* BEGIN ENTRIES SUPPLIED *

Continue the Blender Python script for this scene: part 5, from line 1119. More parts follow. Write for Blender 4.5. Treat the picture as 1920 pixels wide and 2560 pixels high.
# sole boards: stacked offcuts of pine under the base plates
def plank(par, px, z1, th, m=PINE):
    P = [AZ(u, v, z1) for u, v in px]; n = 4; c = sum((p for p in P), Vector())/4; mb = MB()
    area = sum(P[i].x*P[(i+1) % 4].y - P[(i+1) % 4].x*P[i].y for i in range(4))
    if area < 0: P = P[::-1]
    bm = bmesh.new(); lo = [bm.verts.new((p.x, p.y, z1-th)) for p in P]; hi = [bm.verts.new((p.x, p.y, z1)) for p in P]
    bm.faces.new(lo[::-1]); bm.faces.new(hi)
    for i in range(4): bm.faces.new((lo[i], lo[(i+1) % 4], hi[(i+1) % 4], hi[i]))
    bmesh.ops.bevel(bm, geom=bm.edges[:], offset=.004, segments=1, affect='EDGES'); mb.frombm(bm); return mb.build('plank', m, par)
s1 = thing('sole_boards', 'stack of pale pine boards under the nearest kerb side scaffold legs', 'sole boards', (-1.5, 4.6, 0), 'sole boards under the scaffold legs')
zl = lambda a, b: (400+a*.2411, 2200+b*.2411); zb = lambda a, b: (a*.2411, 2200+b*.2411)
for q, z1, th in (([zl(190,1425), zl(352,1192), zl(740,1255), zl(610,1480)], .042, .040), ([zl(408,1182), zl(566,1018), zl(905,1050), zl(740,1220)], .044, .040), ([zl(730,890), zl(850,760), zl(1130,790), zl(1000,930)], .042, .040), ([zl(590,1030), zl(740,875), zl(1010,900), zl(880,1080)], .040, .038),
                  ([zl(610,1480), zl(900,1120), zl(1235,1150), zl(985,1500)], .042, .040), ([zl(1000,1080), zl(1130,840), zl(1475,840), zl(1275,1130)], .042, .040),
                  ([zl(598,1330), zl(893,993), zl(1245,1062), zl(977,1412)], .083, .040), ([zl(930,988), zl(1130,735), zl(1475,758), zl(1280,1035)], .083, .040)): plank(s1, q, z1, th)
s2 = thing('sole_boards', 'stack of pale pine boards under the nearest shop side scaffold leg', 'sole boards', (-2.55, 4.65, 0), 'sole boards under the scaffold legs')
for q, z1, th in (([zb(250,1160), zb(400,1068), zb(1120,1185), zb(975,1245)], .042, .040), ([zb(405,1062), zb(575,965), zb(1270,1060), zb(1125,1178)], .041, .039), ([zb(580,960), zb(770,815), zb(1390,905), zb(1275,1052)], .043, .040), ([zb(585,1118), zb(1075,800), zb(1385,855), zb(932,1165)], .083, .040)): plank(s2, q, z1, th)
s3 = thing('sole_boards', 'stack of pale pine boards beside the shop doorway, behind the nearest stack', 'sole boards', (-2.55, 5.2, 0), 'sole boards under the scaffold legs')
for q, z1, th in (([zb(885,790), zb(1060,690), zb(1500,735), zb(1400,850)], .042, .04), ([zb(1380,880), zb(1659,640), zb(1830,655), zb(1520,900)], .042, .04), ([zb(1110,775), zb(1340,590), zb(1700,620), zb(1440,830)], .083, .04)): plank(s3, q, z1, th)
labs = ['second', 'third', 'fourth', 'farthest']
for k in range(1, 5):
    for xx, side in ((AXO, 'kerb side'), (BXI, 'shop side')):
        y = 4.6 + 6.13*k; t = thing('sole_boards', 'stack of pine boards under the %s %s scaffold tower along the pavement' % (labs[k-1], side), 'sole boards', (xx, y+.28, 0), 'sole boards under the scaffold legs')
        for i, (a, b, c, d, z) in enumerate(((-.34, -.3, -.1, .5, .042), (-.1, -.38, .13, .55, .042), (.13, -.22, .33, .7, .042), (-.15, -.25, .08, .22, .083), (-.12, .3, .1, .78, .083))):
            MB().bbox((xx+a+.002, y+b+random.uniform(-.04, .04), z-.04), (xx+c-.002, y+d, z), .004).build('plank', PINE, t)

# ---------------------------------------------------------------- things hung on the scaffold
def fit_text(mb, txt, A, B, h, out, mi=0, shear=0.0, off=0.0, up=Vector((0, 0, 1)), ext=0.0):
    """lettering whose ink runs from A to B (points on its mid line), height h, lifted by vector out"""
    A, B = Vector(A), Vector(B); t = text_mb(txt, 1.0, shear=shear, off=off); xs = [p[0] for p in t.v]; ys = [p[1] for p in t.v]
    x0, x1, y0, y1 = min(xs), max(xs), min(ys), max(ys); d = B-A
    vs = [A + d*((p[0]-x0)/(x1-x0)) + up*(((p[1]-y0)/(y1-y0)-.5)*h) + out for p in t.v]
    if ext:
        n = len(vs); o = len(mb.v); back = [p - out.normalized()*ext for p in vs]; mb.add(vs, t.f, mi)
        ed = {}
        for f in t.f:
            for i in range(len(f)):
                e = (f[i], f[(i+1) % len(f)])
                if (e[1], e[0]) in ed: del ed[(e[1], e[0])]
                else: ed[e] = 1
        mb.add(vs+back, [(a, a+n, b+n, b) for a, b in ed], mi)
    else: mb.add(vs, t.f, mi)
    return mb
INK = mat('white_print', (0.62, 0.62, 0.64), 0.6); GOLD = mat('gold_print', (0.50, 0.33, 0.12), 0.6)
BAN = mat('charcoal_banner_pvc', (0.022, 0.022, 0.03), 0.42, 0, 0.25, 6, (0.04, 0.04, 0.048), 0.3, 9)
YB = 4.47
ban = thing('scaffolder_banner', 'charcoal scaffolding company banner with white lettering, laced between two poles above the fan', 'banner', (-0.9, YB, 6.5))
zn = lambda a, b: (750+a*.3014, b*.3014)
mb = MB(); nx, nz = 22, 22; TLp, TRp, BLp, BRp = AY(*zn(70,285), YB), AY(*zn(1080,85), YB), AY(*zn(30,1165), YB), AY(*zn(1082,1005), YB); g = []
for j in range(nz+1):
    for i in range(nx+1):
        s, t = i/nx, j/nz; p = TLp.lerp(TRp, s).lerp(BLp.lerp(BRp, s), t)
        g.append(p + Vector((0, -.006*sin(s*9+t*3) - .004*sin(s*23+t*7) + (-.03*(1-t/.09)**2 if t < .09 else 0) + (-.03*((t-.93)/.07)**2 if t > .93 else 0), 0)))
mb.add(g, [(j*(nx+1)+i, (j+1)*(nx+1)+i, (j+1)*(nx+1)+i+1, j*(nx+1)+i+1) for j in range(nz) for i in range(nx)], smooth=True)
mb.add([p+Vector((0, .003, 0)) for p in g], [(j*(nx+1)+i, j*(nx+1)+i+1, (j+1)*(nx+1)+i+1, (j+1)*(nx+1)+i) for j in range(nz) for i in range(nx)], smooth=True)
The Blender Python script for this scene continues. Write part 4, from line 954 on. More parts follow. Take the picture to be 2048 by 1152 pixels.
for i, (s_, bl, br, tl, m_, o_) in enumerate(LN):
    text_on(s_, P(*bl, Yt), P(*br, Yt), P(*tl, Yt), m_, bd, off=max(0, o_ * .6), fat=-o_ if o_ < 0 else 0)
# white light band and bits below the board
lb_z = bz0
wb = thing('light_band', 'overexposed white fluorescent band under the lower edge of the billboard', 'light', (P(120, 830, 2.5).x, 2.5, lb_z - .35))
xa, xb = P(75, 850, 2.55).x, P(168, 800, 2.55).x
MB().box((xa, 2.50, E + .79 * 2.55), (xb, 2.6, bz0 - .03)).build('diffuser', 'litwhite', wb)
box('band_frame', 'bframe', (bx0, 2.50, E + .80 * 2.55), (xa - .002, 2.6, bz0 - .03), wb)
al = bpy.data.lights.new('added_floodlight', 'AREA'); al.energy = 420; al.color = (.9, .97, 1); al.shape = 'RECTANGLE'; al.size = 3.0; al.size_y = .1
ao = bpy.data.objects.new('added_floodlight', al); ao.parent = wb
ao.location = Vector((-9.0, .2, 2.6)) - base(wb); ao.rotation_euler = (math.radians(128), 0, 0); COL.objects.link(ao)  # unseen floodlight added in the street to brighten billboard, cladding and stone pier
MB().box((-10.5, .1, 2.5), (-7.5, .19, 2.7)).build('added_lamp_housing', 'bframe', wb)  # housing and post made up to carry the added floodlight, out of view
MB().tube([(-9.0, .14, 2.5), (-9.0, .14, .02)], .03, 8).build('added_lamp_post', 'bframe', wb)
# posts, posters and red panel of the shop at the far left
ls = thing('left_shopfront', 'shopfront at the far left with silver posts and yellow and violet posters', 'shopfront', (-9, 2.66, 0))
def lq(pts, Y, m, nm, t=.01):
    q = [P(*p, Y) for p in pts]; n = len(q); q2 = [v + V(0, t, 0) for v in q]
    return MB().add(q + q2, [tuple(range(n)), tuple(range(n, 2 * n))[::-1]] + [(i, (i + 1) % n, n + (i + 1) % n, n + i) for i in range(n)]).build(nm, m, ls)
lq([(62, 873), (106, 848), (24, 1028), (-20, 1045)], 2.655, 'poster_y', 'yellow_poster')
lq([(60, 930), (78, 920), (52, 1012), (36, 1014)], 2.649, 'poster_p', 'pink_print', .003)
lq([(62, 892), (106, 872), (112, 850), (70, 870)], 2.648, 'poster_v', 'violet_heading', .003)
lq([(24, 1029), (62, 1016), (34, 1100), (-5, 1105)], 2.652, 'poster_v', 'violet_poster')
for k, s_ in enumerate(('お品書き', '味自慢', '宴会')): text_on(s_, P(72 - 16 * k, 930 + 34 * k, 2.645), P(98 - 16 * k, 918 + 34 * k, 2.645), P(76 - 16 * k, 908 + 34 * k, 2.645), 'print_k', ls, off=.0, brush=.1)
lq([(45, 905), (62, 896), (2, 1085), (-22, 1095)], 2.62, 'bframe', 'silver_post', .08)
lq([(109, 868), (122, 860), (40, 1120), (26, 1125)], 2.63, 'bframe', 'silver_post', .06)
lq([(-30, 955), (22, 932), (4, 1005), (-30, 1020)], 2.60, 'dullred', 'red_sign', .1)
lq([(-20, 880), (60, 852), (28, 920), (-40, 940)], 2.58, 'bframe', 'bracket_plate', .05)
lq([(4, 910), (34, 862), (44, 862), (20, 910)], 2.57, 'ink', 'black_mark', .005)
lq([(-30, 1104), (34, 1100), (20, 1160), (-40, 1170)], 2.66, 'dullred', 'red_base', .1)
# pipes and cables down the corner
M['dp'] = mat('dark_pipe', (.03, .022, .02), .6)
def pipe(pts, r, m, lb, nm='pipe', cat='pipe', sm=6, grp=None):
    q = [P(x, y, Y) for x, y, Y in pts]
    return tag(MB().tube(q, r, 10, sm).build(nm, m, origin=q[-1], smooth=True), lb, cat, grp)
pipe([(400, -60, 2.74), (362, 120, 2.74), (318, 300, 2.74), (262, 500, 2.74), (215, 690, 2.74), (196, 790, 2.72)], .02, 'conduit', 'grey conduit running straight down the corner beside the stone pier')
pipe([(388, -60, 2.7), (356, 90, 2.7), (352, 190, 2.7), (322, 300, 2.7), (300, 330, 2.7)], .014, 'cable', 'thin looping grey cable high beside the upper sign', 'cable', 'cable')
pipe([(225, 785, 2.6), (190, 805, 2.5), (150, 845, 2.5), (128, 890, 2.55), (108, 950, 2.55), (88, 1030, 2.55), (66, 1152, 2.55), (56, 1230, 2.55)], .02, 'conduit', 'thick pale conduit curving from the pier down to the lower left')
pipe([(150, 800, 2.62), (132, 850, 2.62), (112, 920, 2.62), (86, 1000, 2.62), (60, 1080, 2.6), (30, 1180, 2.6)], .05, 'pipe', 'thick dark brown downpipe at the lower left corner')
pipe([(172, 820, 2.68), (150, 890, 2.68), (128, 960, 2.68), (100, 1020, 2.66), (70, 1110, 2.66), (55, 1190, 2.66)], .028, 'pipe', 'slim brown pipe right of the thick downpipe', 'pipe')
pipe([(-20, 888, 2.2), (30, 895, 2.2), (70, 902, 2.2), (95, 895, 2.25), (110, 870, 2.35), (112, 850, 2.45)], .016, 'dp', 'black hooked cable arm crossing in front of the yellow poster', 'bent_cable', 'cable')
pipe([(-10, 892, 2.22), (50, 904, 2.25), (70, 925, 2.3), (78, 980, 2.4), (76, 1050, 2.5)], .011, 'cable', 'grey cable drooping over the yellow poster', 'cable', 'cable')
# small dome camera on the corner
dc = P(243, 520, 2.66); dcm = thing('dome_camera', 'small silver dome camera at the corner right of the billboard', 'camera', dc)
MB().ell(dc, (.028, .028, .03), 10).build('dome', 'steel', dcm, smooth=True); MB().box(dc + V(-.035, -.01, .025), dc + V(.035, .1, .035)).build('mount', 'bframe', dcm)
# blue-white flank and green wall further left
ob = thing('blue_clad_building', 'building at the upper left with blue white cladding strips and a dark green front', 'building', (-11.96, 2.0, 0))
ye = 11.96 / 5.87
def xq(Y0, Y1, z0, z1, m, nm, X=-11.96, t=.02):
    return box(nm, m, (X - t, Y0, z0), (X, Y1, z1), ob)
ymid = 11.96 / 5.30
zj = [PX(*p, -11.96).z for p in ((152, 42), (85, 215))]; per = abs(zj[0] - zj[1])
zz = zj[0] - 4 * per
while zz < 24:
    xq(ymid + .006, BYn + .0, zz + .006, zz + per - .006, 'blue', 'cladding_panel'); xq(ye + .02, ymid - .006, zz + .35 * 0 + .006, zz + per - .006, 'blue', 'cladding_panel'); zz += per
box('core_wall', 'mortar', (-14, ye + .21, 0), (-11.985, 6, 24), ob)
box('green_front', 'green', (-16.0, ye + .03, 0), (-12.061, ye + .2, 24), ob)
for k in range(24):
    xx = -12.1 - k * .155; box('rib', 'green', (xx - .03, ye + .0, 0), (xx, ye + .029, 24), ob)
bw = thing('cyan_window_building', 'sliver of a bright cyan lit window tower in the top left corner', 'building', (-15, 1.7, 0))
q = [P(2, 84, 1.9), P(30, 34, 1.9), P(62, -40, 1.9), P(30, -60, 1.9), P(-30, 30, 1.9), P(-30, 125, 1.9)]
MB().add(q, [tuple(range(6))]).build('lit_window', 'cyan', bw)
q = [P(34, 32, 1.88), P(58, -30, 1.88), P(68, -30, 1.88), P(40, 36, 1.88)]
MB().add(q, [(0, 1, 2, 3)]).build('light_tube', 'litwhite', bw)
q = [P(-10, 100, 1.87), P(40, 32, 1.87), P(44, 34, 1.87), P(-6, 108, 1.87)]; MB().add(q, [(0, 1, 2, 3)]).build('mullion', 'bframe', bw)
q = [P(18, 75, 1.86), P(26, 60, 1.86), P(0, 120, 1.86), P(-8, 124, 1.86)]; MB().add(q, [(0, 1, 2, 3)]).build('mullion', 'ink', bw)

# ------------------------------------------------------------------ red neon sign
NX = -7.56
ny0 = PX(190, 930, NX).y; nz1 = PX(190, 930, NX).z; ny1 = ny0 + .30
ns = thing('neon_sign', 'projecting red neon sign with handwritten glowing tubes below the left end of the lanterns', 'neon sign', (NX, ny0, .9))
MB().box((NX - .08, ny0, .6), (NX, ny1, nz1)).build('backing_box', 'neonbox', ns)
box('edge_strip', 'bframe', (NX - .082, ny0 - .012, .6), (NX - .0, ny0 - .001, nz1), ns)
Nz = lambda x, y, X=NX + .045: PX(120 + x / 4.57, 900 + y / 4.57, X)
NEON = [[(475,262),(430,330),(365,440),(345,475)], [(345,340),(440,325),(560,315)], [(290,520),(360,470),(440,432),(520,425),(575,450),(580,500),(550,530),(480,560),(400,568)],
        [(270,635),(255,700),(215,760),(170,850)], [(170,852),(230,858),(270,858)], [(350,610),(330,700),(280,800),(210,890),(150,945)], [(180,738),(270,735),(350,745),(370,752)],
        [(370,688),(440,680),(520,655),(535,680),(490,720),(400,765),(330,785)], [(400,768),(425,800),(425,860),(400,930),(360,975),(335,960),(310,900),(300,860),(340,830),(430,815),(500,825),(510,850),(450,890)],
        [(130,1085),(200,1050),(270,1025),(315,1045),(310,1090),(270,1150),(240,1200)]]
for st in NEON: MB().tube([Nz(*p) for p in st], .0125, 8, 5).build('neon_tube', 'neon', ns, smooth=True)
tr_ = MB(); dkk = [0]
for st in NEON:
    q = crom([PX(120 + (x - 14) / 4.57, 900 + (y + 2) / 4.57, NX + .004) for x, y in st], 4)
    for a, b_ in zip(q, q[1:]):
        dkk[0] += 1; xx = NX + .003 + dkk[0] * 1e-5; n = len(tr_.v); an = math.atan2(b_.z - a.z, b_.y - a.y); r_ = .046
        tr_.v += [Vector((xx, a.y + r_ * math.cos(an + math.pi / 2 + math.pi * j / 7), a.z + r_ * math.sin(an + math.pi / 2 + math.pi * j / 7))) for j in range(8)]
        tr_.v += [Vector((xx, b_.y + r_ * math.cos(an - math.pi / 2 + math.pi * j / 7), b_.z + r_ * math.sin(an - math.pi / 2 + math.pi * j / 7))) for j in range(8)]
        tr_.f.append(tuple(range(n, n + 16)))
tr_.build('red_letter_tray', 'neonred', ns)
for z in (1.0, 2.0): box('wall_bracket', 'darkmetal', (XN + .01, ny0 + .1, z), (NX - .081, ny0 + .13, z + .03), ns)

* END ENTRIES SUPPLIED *

■ **TASK PROMPT**:
Reproduce exactly the lines from the one with "tr_.v += [Vector((xx, a.y" through the end of the entries above, both ends included.

■ **EXERCISE OUTPUT**:
        tr_.v += [Vector((xx, a.y + r_ * math.cos(an + math.pi / 2 + math.pi * j / 7), a.z + r_ * math.sin(an + math.pi / 2 + math.pi * j / 7))) for j in range(8)]
        tr_.v += [Vector((xx, b_.y + r_ * math.cos(an - math.pi / 2 + math.pi * j / 7), b_.z + r_ * math.sin(an - math.pi / 2 + math.pi * j / 7))) for j in range(8)]
        tr_.f.append(tuple(range(n, n + 16)))
tr_.build('red_letter_tray', 'neonred', ns)
for z in (1.0, 2.0): box('wall_bracket', 'darkmetal', (XN + .01, ny0 + .1, z), (NX - .081, ny0 + .13, z + .03), ns)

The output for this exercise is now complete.